#### DATA EXTRACT
-*-*-

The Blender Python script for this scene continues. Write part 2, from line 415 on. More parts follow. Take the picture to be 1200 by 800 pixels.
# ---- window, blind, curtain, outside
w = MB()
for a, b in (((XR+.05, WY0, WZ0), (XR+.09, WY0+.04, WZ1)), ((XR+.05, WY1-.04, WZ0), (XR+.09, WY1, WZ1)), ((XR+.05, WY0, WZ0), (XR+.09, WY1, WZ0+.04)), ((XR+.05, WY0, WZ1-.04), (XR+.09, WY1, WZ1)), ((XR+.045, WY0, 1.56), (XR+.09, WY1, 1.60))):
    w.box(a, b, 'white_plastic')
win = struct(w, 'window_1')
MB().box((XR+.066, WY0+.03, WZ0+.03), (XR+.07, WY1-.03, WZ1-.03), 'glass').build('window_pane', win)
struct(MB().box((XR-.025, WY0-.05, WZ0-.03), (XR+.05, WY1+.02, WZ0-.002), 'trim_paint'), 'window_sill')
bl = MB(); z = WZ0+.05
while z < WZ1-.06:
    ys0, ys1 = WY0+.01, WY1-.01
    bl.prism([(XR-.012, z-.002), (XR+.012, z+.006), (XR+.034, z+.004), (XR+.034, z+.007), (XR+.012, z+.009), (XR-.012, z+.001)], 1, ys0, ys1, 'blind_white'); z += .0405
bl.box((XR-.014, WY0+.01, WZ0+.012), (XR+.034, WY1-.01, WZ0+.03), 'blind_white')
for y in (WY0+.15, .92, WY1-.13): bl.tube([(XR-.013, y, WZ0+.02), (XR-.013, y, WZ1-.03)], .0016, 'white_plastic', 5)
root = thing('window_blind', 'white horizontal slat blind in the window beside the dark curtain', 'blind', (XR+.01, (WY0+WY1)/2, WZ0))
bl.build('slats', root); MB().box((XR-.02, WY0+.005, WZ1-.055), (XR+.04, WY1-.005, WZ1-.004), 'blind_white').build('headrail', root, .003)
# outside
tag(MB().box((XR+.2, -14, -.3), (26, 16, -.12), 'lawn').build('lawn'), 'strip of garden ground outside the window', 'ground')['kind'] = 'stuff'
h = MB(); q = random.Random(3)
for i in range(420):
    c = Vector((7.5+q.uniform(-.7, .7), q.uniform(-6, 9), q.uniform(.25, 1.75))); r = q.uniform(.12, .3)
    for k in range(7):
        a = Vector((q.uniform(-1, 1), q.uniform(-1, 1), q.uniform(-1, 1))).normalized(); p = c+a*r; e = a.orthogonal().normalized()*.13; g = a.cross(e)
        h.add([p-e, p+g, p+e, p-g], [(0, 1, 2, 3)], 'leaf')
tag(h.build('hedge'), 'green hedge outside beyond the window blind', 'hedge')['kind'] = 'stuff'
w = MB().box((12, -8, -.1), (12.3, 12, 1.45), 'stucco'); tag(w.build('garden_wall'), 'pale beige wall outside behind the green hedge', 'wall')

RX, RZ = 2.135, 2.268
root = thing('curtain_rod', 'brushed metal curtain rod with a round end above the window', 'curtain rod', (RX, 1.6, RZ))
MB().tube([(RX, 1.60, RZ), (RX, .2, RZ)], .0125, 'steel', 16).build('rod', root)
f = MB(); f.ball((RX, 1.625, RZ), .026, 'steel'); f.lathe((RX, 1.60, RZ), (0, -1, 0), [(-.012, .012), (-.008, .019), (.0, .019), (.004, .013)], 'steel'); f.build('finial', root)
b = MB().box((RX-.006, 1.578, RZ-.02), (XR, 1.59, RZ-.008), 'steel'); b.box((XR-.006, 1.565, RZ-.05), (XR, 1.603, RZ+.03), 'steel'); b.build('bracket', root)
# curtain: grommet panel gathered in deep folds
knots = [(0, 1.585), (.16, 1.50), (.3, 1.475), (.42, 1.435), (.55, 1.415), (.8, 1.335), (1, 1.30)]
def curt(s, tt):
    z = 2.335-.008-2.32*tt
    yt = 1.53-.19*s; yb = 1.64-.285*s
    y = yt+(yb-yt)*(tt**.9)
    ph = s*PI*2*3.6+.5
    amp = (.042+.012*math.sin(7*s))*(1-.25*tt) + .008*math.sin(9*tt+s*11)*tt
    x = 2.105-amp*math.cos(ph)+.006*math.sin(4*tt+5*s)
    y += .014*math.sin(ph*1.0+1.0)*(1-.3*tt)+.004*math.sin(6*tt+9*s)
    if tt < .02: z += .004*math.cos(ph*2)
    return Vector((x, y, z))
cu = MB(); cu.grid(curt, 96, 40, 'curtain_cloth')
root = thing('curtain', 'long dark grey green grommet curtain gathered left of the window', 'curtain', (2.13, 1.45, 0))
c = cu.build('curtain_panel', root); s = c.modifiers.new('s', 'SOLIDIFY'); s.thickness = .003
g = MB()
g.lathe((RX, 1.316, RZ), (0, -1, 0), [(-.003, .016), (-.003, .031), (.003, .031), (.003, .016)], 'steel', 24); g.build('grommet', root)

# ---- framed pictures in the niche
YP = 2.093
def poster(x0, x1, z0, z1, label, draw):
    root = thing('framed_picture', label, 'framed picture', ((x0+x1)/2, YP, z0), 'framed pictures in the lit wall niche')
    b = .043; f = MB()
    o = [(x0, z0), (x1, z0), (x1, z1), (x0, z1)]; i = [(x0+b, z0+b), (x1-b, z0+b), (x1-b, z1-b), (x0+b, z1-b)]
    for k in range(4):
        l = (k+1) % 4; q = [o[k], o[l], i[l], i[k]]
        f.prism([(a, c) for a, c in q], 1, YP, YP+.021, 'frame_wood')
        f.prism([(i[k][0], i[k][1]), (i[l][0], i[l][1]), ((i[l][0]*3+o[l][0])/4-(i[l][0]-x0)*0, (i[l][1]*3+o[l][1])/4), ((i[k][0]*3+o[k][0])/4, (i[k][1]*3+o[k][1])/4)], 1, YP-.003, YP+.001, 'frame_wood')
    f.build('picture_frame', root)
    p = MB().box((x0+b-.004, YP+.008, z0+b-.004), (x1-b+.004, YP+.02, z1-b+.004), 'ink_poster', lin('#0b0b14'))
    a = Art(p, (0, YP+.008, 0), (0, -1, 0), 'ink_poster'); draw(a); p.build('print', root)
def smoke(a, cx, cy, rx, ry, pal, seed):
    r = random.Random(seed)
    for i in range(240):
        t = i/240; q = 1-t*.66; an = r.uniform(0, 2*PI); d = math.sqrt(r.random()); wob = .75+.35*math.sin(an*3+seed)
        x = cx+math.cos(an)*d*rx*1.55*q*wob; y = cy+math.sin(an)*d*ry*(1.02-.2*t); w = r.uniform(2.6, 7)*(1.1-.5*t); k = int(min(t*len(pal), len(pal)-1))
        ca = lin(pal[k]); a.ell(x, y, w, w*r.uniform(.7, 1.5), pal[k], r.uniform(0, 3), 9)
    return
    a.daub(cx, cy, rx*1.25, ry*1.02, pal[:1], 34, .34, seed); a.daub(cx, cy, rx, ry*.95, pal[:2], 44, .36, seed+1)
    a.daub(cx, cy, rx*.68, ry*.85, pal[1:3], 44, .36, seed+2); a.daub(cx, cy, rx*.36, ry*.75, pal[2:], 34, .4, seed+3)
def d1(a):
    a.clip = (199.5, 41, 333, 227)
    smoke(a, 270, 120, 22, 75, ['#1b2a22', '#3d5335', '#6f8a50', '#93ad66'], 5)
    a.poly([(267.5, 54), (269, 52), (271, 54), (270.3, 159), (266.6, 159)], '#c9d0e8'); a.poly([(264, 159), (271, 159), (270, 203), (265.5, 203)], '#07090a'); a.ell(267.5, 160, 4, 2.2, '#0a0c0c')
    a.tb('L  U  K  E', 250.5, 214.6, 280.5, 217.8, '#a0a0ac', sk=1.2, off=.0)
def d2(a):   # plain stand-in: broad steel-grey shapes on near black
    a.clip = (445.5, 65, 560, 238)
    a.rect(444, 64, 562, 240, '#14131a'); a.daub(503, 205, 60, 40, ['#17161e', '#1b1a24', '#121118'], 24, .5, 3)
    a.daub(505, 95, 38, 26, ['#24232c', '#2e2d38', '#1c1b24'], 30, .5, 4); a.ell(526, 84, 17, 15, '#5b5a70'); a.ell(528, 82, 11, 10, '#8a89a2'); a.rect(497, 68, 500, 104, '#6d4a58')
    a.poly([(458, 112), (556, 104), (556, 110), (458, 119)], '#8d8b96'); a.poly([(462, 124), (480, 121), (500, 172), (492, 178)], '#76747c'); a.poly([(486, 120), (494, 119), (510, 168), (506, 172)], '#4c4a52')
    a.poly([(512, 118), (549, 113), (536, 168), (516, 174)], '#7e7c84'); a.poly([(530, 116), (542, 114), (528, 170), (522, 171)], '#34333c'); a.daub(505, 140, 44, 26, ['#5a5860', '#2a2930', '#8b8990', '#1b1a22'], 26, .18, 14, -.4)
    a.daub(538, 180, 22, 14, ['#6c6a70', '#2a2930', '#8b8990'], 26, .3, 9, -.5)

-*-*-

#### YOUR GOAL
Print, please, the lines from the first line of the material through the line that contains "w = MB().box((12, -8, -.1), (12.3, 12, 1.45), 'stucco');", exactly as written and with nothing added.

#### EXERCISE SOLUTION
The Blender Python script for this scene continues. Write part 2, from line 415 on. More parts follow. Take the picture to be 1200 by 800 pixels.
# ---- window, blind, curtain, outside
w = MB()
for a, b in (((XR+.05, WY0, WZ0), (XR+.09, WY0+.04, WZ1)), ((XR+.05, WY1-.04, WZ0), (XR+.09, WY1, WZ1)), ((XR+.05, WY0, WZ0), (XR+.09, WY1, WZ0+.04)), ((XR+.05, WY0, WZ1-.04), (XR+.09, WY1, WZ1)), ((XR+.045, WY0, 1.56), (XR+.09, WY1, 1.60))):
    w.box(a, b, 'white_plastic')
win = struct(w, 'window_1')
MB().box((XR+.066, WY0+.03, WZ0+.03), (XR+.07, WY1-.03, WZ1-.03), 'glass').build('window_pane', win)
struct(MB().box((XR-.025, WY0-.05, WZ0-.03), (XR+.05, WY1+.02, WZ0-.002), 'trim_paint'), 'window_sill')
bl = MB(); z = WZ0+.05
while z < WZ1-.06:
    ys0, ys1 = WY0+.01, WY1-.01
    bl.prism([(XR-.012, z-.002), (XR+.012, z+.006), (XR+.034, z+.004), (XR+.034, z+.007), (XR+.012, z+.009), (XR-.012, z+.001)], 1, ys0, ys1, 'blind_white'); z += .0405
bl.box((XR-.014, WY0+.01, WZ0+.012), (XR+.034, WY1-.01, WZ0+.03), 'blind_white')
for y in (WY0+.15, .92, WY1-.13): bl.tube([(XR-.013, y, WZ0+.02), (XR-.013, y, WZ1-.03)], .0016, 'white_plastic', 5)
root = thing('window_blind', 'white horizontal slat blind in the window beside the dark curtain', 'blind', (XR+.01, (WY0+WY1)/2, WZ0))
bl.build('slats', root); MB().box((XR-.02, WY0+.005, WZ1-.055), (XR+.04, WY1-.005, WZ1-.004), 'blind_white').build('headrail', root, .003)
# outside
tag(MB().box((XR+.2, -14, -.3), (26, 16, -.12), 'lawn').build('lawn'), 'strip of garden ground outside the window', 'ground')['kind'] = 'stuff'
h = MB(); q = random.Random(3)
for i in range(420):
    c = Vector((7.5+q.uniform(-.7, .7), q.uniform(-6, 9), q.uniform(.25, 1.75))); r = q.uniform(.12, .3)
    for k in range(7):
        a = Vector((q.uniform(-1, 1), q.uniform(-1, 1), q.uniform(-1, 1))).normalized(); p = c+a*r; e = a.orthogonal().normalized()*.13; g = a.cross(e)
        h.add([p-e, p+g, p+e, p-g], [(0, 1, 2, 3)], 'leaf')
tag(h.build('hedge'), 'green hedge outside beyond the window blind', 'hedge')['kind'] = 'stuff'
w = MB().box((12, -8, -.1), (12.3, 12, 1.45), 'stucco'); tag(w.build('garden_wall'), 'pale beige wall outside behind the green hedge', 'wall')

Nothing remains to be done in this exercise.